Nel 1906 partì per la sua prima missione in America Latina con l’obiettivo di mappare la regione di confine tra Bolivia e Brasile per la Royal Geographical Society
Il 28 giugno è uscito nelle sale cinematografiche Indiana Jones e il Quadrante del destino, quinto capitolo della saga con il mitico Harrison Ford nei panni di Indy (come viene soprannominato dagli amici). Il famoso archeologo ed esploratore ha fatto innamorare anche stavolta, con l’ultima sua missione, milioni di fan di tutto il mondo. Ma sapevi che questo brillante personaggio è esistito davvero? Si chiamava Percy Harrison Fawcett e visse a cavallo fra Ottocento e Novecento.
Il coraggioso esploratore nacque il 18 agosto 1867 a Torquay, nel Devon (in Inghilterra) e scomparve nel nulla nel 1925 durante la sua ultima misteriosa spedizione in Amazzonia, dove si era recato per scoprire le antiche civiltà Z insieme al figlio e a un altro compagno di viaggio. Nel 1886 iniziò la sua carriera nell’esercito e fu anche un aiutante topografo per i servizi segreti. Presto cominciò a voler scoprire le meraviglie dell’Africa, ma il suo più grande sogno, che divento anche l’ossessione che lo portò alla morte, era esplorare la foresta amazzonica.
Nel 1906 partì per la sua prima missione in America Latina con l’obiettivo di mappare la regione di confine tra Bolivia e Brasile per la Royal Geographical Society. Secondo alcuni racconti, durante le sue missioni incrociò animali parecchio strani e nel 1907 sparò a una anaconda gigante lunga 19 metri.

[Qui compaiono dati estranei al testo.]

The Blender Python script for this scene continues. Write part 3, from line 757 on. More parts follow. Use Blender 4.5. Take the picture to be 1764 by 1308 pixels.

Si innamorò di Nina Agnes Paterson, che sposò, e con cui ebbe dei figli.
Percy Harrison Fawcett era convinto che a Mato Grosso fosse sepolta un’antica città, che soprannominò chiamò Z e iniziò a programmare la sua missione che lo avrebbe portato a scoprire importanti dettagli. Dovette però tornare allo scoppio della prima guerra mondiale per arruolarsi e combattere nelle Fiandre. Riuscì a partire definitivamente nel 1925, per l’ultima spedizione alla scoperta di Z. Portò con sé il figlio di 22 anni Jack e Raleigh Rimmell, un altro giovane esploratore.
Durante la sua assenza scrisse una serie di lettere alla moglie e al secondo figlio: “Speriamo di superare presto questa zona… ci siamo accampati qui, al Campo Cavallo Morto a -11° 43′ di latitudine sud e -54° 35′ ovest, esattamente il punto in cui morì il mio cavallo nel 1920 (durante una delle sue spedizioni precedenti, ndr). Ci sono soltanto le sue ossa imbiancate… Non temere, non falliremo”.
E ancora: “Se non dovessimo ritornare non voglio che vengano a cercarci con spedizioni di soccorso. È troppo pericoloso. Se, con tutta la mia esperienza, non riusciamo noi a farcela, che speranza può esserci per gli altri? Ecco perché non voglio dire esattamente dove andiamo. Sia che riusciamo a salvarci e ritornare, sia che lasciamo là le nostre ossa a marcire, una cosa è certa: la soluzione dell’enigma dell’antica America del Sud – e forse di tutto il mondo preistorico – si troverà soltanto quando le antiche città saranno ritrovate e aperte alla ricerca scientifica… Che queste città esistano, lo so con certezza“. Dopo quella spedizione sessuno li vide mai più.
Nel 1951, furono trovati alcuni resti che per qualche studioso sarebbero appartenuti proprio allo scheletro di Fawcett, tuttavia altre teorie smentirono questa ipotesi.